• Task prompt
Retype everything in the listing, leaving each line exactly as it is.

## Start Recorded information

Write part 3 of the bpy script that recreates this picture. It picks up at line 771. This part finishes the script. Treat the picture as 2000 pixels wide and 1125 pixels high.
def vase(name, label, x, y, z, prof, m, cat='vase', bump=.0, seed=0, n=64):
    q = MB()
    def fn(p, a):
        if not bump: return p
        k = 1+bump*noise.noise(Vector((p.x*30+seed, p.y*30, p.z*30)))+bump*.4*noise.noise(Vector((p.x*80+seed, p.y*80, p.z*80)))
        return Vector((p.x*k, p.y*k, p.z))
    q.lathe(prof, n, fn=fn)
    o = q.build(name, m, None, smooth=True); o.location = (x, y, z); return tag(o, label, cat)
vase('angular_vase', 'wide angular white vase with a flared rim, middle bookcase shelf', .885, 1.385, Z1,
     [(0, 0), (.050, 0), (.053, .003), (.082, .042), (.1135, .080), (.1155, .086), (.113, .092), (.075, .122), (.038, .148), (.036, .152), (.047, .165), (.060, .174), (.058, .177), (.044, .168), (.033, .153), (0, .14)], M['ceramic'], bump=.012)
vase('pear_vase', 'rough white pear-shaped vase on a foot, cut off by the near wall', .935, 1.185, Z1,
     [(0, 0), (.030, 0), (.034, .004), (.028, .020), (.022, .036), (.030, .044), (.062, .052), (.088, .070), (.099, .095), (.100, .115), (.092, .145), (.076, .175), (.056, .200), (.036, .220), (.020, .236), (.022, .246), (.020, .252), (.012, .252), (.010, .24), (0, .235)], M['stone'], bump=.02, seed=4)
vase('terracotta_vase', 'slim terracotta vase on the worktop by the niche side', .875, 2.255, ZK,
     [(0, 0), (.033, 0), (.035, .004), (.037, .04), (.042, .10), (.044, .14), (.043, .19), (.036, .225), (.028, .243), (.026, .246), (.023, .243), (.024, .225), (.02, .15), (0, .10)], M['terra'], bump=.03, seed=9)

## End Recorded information

• Solution below
Write part 3 of the bpy script that recreates this picture. It picks up at line 771. This part finishes the script. Treat the picture as 2000 pixels wide and 1125 pixels high.
def vase(name, label, x, y, z, prof, m, cat='vase', bump=.0, seed=0, n=64):
    q = MB()
    def fn(p, a):
        if not bump: return p
        k = 1+bump*noise.noise(Vector((p.x*30+seed, p.y*30, p.z*30)))+bump*.4*noise.noise(Vector((p.x*80+seed, p.y*80, p.z*80)))
        return Vector((p.x*k, p.y*k, p.z))
    q.lathe(prof, n, fn=fn)
    o = q.build(name, m, None, smooth=True); o.location = (x, y, z); return tag(o, label, cat)
vase('angular_vase', 'wide angular white vase with a flared rim, middle bookcase shelf', .885, 1.385, Z1,
     [(0, 0), (.050, 0), (.053, .003), (.082, .042), (.1135, .080), (.1155, .086), (.113, .092), (.075, .122), (.038, .148), (.036, .152), (.047, .165), (.060, .174), (.058, .177), (.044, .168), (.033, .153), (0, .14)], M['ceramic'], bump=.012)
vase('pear_vase', 'rough white pear-shaped vase on a foot, cut off by the near wall', .935, 1.185, Z1,
     [(0, 0), (.030, 0), (.034, .004), (.028, .020), (.022, .036), (.030, .044), (.062, .052), (.088, .070), (.099, .095), (.100, .115), (.092, .145), (.076, .175), (.056, .200), (.036, .220), (.020, .236), (.022, .246), (.020, .252), (.012, .252), (.010, .24), (0, .235)], M['stone'], bump=.02, seed=4)
vase('terracotta_vase', 'slim terracotta vase on the worktop by the niche side', .875, 2.255, ZK,
     [(0, 0), (.033, 0), (.035, .004), (.037, .04), (.042, .10), (.044, .14), (.043, .19), (.036, .225), (.028, .243), (.026, .246), (.023, .243), (.024, .225), (.02, .15), (0, .10)], M['terra'], bump=.03, seed=9)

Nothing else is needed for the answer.